Howard Zinn (1922-2010) was an American historian, playwright, and activist. He was born in Brooklyn, New York, to Jewish immigrant parents who worked in factories, and grew up in poverty during the Great Depression. He served as a bombardier in the United States Army Air Forces during the Second World War, an experience that turned him against the use of mass violence in war. After the war he studied history at Columbia University under the GI Bill and became a professor. He taught at Spelman College, a historically Black women's college in Atlanta, where he became deeply involved in the civil rights movement, before moving to Boston University. In 1980 he published A People's History of the United States, which retold American history from the perspectives of indigenous people, enslaved Africans, women, immigrants, and working people rather than from the perspective of political and military leaders. The book has sold over two million copies and has been continuously in print. He was also a prominent anti-war activist, opposing American involvement in Vietnam, the Gulf War, and the Iraq War. He died in 2010 at the age of eighty-seven.
Zinn matters because he demonstrated that how you tell a history depends on whose perspective you take, and that the standard histories most people learn in school reflect a particular perspective: that of those with power. When American history is told from the perspective of Columbus rather than the indigenous people he encountered, when it is told from the perspective of the Founding Fathers rather than the enslaved people they owned, when it is told from the perspective of industrial leaders rather than the workers they employed, you get a particular story that appears to be the whole story but is actually one story among many possible ones. Zinn showed that a different story was possible and that it led to different political conclusions. He also showed that popular struggle, the organised resistance of ordinary people to injustice, was as much a driver of historical change as the decisions of powerful individuals.
A People's History of the United States (1980, Harper and Row) is the primary text and individual chapters can be read independently: the chapter on Columbus and indigenous people, the chapter on slavery, and the chapter on labour are good starting points.
Zinn's memoir You Can't Be Neutral on a Moving Train (1994, Beacon Press) is readable and engaging.
The film The People Speak (2009, co-directed by Zinn) presents voices from A People's History.
Sam Wineburg's Why Historical Thinking Matters (2018, Stanford University Press) includes a careful critical assessment of A People's History and its pedagogical uses.
Jesse Lemisch's On Active Service in War and Peace (1975, New Hogtown Press) provides the intellectual context of people's history in America.
The Zinn Reader (1997, Seven Stories Press) collects his essays and speeches on history, politics, and social movements.
Zinn's history is just anti-American propaganda.
Zinn explicitly stated that he believed in the ideals expressed in the American founding documents and was criticising America for failing to live up to them. His critique was not that America was inherently evil but that the gap between its stated ideals and its actual practice was enormous and that this gap was systematically concealed in standard histories. He believed that confronting this gap honestly was a form of patriotism: loving your country enough to tell the truth about it rather than only celebrating its triumphs.
A People's History is the most complete and accurate account of American history.
Zinn never claimed this.
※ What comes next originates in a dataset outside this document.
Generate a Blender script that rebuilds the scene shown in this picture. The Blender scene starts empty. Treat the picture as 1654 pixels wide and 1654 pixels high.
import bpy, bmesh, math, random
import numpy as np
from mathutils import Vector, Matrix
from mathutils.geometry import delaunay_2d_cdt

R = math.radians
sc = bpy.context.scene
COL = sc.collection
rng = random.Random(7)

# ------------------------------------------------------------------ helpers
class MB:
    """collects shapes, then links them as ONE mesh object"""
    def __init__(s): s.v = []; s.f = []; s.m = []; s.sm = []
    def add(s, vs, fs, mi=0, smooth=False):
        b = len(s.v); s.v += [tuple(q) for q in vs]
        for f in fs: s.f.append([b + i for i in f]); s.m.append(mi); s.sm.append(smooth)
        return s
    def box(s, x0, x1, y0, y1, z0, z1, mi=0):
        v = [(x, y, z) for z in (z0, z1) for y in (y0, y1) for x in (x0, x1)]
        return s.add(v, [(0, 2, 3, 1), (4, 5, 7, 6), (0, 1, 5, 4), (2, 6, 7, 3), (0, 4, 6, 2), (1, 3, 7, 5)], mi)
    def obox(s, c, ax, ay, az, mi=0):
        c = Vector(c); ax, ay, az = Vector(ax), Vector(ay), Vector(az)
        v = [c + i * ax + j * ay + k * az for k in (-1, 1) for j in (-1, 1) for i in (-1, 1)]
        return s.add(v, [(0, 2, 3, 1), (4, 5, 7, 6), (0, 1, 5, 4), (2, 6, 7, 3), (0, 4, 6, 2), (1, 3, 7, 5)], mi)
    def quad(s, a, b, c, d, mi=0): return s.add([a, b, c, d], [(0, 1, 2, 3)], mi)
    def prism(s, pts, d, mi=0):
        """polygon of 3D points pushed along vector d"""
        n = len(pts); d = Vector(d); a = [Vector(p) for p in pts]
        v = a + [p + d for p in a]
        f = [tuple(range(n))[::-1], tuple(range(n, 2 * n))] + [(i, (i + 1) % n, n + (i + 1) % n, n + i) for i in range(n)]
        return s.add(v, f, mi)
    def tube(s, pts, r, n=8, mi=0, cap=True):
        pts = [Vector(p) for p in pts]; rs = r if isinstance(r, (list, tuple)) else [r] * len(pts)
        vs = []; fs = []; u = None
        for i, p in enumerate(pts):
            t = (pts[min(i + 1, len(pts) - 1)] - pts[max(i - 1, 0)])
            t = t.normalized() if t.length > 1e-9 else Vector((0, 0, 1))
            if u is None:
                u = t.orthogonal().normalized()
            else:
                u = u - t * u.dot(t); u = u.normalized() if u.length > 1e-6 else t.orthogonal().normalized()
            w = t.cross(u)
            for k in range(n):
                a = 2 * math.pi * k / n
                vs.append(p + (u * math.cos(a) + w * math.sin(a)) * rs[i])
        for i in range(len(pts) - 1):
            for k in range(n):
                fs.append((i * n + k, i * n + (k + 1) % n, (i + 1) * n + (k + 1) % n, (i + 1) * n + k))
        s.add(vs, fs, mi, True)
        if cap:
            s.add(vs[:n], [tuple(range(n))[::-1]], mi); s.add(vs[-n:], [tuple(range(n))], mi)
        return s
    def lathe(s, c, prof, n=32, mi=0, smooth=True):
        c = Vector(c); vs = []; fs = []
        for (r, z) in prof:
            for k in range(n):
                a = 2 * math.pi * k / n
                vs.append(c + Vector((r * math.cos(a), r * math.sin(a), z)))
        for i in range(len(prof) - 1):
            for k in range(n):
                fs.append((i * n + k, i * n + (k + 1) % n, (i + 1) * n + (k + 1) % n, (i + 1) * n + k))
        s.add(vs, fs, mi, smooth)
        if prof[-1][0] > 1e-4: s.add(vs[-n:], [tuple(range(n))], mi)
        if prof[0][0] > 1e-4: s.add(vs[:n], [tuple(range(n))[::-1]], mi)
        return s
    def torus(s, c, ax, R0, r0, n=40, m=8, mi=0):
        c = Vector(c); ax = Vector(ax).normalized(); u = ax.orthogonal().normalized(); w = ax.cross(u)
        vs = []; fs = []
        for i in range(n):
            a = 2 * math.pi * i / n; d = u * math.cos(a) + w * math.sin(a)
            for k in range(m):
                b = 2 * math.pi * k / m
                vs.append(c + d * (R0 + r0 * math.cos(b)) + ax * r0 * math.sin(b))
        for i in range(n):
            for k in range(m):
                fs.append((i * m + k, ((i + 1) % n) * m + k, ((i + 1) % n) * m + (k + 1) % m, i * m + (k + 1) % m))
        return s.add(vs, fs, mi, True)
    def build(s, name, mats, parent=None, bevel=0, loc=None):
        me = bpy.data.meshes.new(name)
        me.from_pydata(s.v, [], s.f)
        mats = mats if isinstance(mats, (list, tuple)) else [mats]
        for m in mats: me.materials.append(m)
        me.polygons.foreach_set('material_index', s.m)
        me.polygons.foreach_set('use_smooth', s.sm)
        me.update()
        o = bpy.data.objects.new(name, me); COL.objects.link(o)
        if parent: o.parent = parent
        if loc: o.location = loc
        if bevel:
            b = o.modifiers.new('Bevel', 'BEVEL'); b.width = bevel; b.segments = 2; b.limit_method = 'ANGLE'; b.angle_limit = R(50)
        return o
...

He explicitly said he was writing a corrective, trying to restore what had been left out rather than provide a comprehensive account. Academic historians have criticised his work for oversimplification, for ignoring internal complexity within social movements, and for sometimes presenting a one-sided account in the opposite direction from the conventional one. His strength was in revealing what had been omitted; his weakness was that his corrective sometimes introduced its own distortions. Reading him critically, asking the same questions about his choices that he asked about conventional history, is the most productive approach.
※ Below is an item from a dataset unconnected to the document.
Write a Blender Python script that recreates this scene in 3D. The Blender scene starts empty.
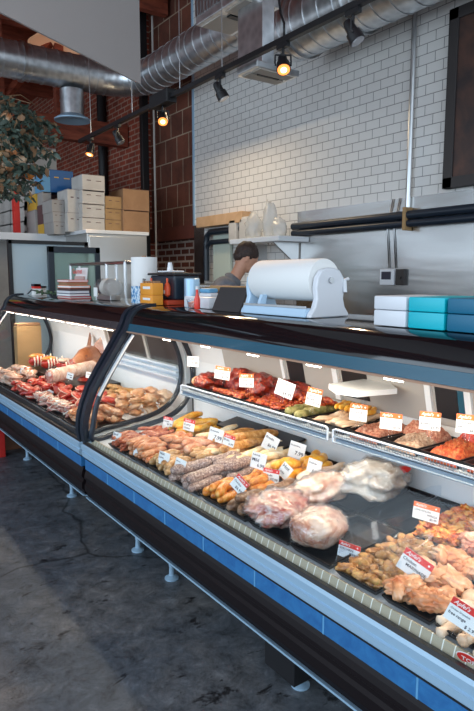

Zinn argued that great leaders and individuals had no effect on history.
Zinn argued that standard history over-emphasised the role of great leaders and under-emphasised popular movements. He did not deny that individuals could have significant effects on history: his account of Lincoln's evolving position on slavery, for example, showed that Lincoln's decisions mattered, even as it placed those decisions in the context of the abolition movement that shaped them. His argument was about the balance: conventional history gave too much credit to leaders and too little to the popular forces that made their decisions possible or necessary.
Zinn thought all American history was simply oppression with nothing positive.
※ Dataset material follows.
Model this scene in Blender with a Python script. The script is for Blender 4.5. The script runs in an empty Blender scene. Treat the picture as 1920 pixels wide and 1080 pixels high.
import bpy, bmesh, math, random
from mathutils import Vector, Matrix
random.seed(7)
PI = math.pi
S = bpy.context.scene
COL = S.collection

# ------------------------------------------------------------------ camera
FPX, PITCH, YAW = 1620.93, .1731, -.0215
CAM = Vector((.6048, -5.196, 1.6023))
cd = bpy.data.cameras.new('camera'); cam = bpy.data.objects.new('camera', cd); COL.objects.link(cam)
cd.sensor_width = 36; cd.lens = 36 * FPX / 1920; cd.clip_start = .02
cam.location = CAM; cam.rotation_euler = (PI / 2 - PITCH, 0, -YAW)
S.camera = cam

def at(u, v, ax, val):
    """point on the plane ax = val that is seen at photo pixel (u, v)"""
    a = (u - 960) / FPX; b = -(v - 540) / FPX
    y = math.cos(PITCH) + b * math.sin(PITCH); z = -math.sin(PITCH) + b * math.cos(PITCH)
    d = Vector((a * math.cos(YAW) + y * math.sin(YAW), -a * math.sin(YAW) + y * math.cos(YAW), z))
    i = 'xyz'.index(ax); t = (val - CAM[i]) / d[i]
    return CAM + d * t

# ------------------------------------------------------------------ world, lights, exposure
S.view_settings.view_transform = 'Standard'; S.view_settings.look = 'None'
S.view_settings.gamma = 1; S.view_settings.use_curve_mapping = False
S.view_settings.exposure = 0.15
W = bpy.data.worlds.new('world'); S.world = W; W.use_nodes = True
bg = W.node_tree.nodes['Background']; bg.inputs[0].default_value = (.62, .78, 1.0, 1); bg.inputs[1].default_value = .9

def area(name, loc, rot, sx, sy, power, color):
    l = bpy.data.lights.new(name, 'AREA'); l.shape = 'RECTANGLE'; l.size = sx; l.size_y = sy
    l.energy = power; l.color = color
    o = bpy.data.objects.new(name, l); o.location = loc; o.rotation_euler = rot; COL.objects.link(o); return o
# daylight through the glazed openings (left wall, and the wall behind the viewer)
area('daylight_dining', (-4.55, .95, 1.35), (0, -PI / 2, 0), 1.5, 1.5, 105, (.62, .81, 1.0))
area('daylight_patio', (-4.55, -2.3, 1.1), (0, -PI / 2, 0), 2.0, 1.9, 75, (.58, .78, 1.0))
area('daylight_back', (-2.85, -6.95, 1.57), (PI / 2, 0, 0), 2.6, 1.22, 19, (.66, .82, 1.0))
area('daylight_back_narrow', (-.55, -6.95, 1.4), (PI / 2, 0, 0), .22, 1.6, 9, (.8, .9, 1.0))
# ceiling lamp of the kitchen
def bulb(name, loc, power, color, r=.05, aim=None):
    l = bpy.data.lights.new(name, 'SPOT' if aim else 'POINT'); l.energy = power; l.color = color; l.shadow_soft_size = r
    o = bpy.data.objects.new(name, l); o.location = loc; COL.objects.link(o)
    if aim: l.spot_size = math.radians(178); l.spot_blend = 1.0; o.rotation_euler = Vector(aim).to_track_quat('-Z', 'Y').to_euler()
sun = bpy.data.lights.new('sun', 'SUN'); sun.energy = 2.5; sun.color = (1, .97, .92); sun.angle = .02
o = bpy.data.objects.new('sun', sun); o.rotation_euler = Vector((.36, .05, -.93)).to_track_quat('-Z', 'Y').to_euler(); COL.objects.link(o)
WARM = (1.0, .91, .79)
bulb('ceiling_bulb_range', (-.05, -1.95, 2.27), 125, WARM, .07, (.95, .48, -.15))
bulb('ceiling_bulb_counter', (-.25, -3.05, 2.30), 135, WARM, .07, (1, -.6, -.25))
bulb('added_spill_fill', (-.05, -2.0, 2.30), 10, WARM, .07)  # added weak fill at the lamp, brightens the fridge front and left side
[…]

Zinn consistently drew attention to the tradition of resistance, solidarity, and achievement among those who had been oppressed: the creativity of enslaved people in preserving culture and building community, the courage of labour organisers, the sophistication of indigenous political institutions. He was not writing a history of pure victimhood but a history of struggle. His emphasis on the positive tradition of popular resistance was an important part of his political purpose: showing that change was possible because it had happened before.
For the academic debate about A People's History: the roundtable discussion in the Journal of American History (2004) includes assessments from several leading historians. For Zinn's theory of history: Declarations of Independence (1990, Harper Collins) sets out his views on objectivity, politics, and historical scholarship most directly. For the broader context of people's history: Harvey Kaye's The Powers of the Past (1991, University of Minnesota Press) examines the political uses of history in the Anglo-American tradition.